Given material:
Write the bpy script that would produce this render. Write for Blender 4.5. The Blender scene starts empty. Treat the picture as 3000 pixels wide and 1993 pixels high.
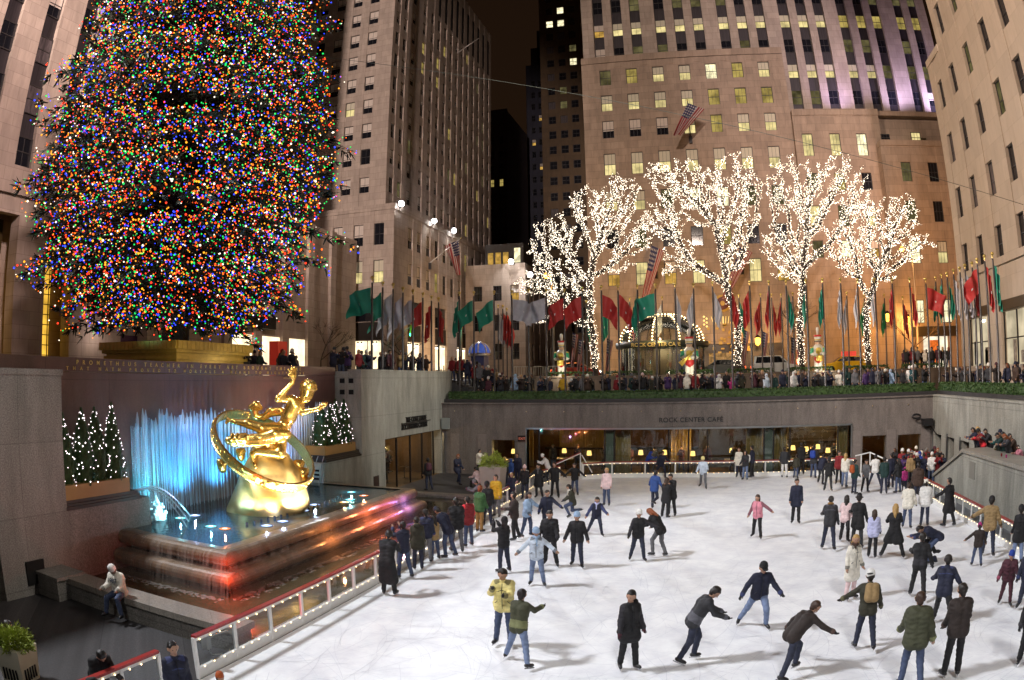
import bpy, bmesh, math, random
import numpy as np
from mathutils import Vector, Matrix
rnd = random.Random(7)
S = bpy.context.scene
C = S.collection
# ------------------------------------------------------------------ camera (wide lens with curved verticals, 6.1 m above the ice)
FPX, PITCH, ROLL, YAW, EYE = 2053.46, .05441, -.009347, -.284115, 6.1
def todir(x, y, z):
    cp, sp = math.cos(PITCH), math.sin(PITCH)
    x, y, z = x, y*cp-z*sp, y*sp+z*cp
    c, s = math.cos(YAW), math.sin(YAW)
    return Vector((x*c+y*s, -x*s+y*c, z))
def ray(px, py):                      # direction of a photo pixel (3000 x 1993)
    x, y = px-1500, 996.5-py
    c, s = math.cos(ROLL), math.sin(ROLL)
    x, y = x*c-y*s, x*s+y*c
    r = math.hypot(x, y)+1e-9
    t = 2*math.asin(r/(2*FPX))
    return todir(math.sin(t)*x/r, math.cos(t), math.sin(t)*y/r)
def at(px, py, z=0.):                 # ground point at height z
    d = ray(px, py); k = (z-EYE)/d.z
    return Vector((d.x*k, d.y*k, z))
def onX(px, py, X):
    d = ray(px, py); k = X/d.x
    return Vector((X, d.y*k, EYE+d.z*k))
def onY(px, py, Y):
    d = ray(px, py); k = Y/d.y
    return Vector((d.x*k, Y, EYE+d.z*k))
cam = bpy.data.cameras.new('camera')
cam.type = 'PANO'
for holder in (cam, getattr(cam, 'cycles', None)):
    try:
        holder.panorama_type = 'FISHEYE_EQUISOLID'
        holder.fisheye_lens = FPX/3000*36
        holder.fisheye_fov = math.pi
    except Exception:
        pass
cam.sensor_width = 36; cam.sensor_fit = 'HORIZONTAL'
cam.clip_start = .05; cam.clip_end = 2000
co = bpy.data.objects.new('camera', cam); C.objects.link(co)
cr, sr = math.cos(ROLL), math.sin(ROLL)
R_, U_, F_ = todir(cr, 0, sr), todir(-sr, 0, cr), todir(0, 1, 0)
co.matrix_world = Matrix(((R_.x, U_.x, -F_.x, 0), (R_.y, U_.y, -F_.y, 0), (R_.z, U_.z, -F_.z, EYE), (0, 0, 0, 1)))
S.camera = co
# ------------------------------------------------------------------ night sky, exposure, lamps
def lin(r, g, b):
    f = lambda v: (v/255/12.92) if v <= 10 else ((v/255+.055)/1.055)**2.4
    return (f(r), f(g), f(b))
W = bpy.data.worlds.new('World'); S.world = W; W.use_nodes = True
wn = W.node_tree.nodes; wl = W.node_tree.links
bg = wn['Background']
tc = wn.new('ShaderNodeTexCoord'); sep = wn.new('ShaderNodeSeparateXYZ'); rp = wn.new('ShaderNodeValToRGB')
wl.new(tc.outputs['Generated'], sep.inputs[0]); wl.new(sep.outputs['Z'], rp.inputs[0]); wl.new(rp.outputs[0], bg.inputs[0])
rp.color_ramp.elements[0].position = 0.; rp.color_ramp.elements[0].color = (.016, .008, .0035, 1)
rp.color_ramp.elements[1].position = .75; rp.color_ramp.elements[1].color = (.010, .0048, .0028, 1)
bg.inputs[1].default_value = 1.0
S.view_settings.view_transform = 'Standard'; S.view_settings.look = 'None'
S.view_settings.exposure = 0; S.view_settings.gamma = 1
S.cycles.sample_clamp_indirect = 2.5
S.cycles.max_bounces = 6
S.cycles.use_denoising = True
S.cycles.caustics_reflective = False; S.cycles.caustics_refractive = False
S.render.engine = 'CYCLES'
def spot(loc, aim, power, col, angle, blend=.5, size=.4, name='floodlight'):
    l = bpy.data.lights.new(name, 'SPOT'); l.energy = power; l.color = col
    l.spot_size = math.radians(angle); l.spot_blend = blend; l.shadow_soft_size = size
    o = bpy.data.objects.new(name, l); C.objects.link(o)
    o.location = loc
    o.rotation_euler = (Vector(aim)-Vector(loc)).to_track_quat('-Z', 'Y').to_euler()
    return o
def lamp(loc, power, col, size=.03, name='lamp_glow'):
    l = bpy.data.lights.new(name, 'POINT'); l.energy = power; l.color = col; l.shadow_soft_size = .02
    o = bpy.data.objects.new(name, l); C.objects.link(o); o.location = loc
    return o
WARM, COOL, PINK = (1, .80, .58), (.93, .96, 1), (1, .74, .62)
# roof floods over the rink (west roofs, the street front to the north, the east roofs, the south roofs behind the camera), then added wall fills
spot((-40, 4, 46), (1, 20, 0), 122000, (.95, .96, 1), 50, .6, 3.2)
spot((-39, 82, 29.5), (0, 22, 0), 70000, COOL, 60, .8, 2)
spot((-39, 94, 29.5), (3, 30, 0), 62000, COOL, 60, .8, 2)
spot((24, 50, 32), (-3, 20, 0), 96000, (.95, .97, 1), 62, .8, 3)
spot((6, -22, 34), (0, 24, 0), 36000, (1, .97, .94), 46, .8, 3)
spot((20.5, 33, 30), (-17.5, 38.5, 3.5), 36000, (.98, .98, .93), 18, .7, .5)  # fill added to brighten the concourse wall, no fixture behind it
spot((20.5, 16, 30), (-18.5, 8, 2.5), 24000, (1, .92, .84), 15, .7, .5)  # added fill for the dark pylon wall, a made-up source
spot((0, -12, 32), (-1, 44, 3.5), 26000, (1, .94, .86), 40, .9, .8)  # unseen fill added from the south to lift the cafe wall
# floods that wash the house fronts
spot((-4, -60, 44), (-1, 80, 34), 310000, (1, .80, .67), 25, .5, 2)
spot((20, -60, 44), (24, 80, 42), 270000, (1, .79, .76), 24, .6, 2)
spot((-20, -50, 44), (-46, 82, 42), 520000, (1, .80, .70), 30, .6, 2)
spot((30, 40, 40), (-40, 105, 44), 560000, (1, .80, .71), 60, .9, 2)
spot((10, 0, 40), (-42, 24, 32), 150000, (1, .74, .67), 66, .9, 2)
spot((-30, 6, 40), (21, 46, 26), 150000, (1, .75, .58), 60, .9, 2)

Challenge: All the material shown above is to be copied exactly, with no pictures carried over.

Task output:
Write the bpy script that would produce this render. Write for Blender 4.5. The Blender scene starts empty. Treat the picture as 3000 pixels wide and 1993 pixels high.
import bpy, bmesh, math, random
import numpy as np
from mathutils import Vector, Matrix
rnd = random.Random(7)
S = bpy.context.scene
C = S.collection
# ------------------------------------------------------------------ camera (wide lens with curved verticals, 6.1 m above the ice)
FPX, PITCH, ROLL, YAW, EYE = 2053.46, .05441, -.009347, -.284115, 6.1
def todir(x, y, z):
    cp, sp = math.cos(PITCH), math.sin(PITCH)
    x, y, z = x, y*cp-z*sp, y*sp+z*cp
    c, s = math.cos(YAW), math.sin(YAW)
    return Vector((x*c+y*s, -x*s+y*c, z))
def ray(px, py):                      # direction of a photo pixel (3000 x 1993)
    x, y = px-1500, 996.5-py
    c, s = math.cos(ROLL), math.sin(ROLL)
    x, y = x*c-y*s, x*s+y*c
    r = math.hypot(x, y)+1e-9
    t = 2*math.asin(r/(2*FPX))
    return todir(math.sin(t)*x/r, math.cos(t), math.sin(t)*y/r)
def at(px, py, z=0.):                 # ground point at height z
    d = ray(px, py); k = (z-EYE)/d.z
    return Vector((d.x*k, d.y*k, z))
def onX(px, py, X):
    d = ray(px, py); k = X/d.x
    return Vector((X, d.y*k, EYE+d.z*k))
def onY(px, py, Y):
    d = ray(px, py); k = Y/d.y
    return Vector((d.x*k, Y, EYE+d.z*k))
cam = bpy.data.cameras.new('camera')
cam.type = 'PANO'
for holder in (cam, getattr(cam, 'cycles', None)):
    try:
        holder.panorama_type = 'FISHEYE_EQUISOLID'
        holder.fisheye_lens = FPX/3000*36
        holder.fisheye_fov = math.pi
    except Exception:
        pass
cam.sensor_width = 36; cam.sensor_fit = 'HORIZONTAL'
cam.clip_start = .05; cam.clip_end = 2000
co = bpy.data.objects.new('camera', cam); C.objects.link(co)
cr, sr = math.cos(ROLL), math.sin(ROLL)
R_, U_, F_ = todir(cr, 0, sr), todir(-sr, 0, cr), todir(0, 1, 0)
co.matrix_world = Matrix(((R_.x, U_.x, -F_.x, 0), (R_.y, U_.y, -F_.y, 0), (R_.z, U_.z, -F_.z, EYE), (0, 0, 0, 1)))
S.camera = co
# ------------------------------------------------------------------ night sky, exposure, lamps
def lin(r, g, b):
    f = lambda v: (v/255/12.92) if v <= 10 else ((v/255+.055)/1.055)**2.4
    return (f(r), f(g), f(b))
W = bpy.data.worlds.new('World'); S.world = W; W.use_nodes = True
wn = W.node_tree.nodes; wl = W.node_tree.links
bg = wn['Background']
tc = wn.new('ShaderNodeTexCoord'); sep = wn.new('ShaderNodeSeparateXYZ'); rp = wn.new('ShaderNodeValToRGB')
wl.new(tc.outputs['Generated'], sep.inputs[0]); wl.new(sep.outputs['Z'], rp.inputs[0]); wl.new(rp.outputs[0], bg.inputs[0])
rp.color_ramp.elements[0].position = 0.; rp.color_ramp.elements[0].color = (.016, .008, .0035, 1)
rp.color_ramp.elements[1].position = .75; rp.color_ramp.elements[1].color = (.010, .0048, .0028, 1)
bg.inputs[1].default_value = 1.0
S.view_settings.view_transform = 'Standard'; S.view_settings.look = 'None'
S.view_settings.exposure = 0; S.view_settings.gamma = 1
S.cycles.sample_clamp_indirect = 2.5
S.cycles.max_bounces = 6
S.cycles.use_denoising = True
S.cycles.caustics_reflective = False; S.cycles.caustics_refractive = False
S.render.engine = 'CYCLES'
def spot(loc, aim, power, col, angle, blend=.5, size=.4, name='floodlight'):
    l = bpy.data.lights.new(name, 'SPOT'); l.energy = power; l.color = col
    l.spot_size = math.radians(angle); l.spot_blend = blend; l.shadow_soft_size = size
    o = bpy.data.objects.new(name, l); C.objects.link(o)
    o.location = loc
    o.rotation_euler = (Vector(aim)-Vector(loc)).to_track_quat('-Z', 'Y').to_euler()
    return o
def lamp(loc, power, col, size=.03, name='lamp_glow'):
    l = bpy.data.lights.new(name, 'POINT'); l.energy = power; l.color = col; l.shadow_soft_size = .02
    o = bpy.data.objects.new(name, l); C.objects.link(o); o.location = loc
    return o
WARM, COOL, PINK = (1, .80, .58), (.93, .96, 1), (1, .74, .62)
# roof floods over the rink (west roofs, the street front to the north, the east roofs, the south roofs behind the camera), then added wall fills
spot((-40, 4, 46), (1, 20, 0), 122000, (.95, .96, 1), 50, .6, 3.2)
spot((-39, 82, 29.5), (0, 22, 0), 70000, COOL, 60, .8, 2)
spot((-39, 94, 29.5), (3, 30, 0), 62000, COOL, 60, .8, 2)
spot((24, 50, 32), (-3, 20, 0), 96000, (.95, .97, 1), 62, .8, 3)
spot((6, -22, 34), (0, 24, 0), 36000, (1, .97, .94), 46, .8, 3)
spot((20.5, 33, 30), (-17.5, 38.5, 3.5), 36000, (.98, .98, .93), 18, .7, .5)  # fill added to brighten the concourse wall, no fixture behind it
spot((20.5, 16, 30), (-18.5, 8, 2.5), 24000, (1, .92, .84), 15, .7, .5)  # added fill for the dark pylon wall, a made-up source
spot((0, -12, 32), (-1, 44, 3.5), 26000, (1, .94, .86), 40, .9, .8)  # unseen fill added from the south to lift the cafe wall
# floods that wash the house fronts
spot((-4, -60, 44), (-1, 80, 34), 310000, (1, .80, .67), 25, .5, 2)
spot((20, -60, 44), (24, 80, 42), 270000, (1, .79, .76), 24, .6, 2)
spot((-20, -50, 44), (-46, 82, 42), 520000, (1, .80, .70), 30, .6, 2)
spot((30, 40, 40), (-40, 105, 44), 560000, (1, .80, .71), 60, .9, 2)
spot((10, 0, 40), (-42, 24, 32), 150000, (1, .74, .67), 66, .9, 2)
spot((-30, 6, 40), (21, 46, 26), 150000, (1, .75, .58), 60, .9, 2)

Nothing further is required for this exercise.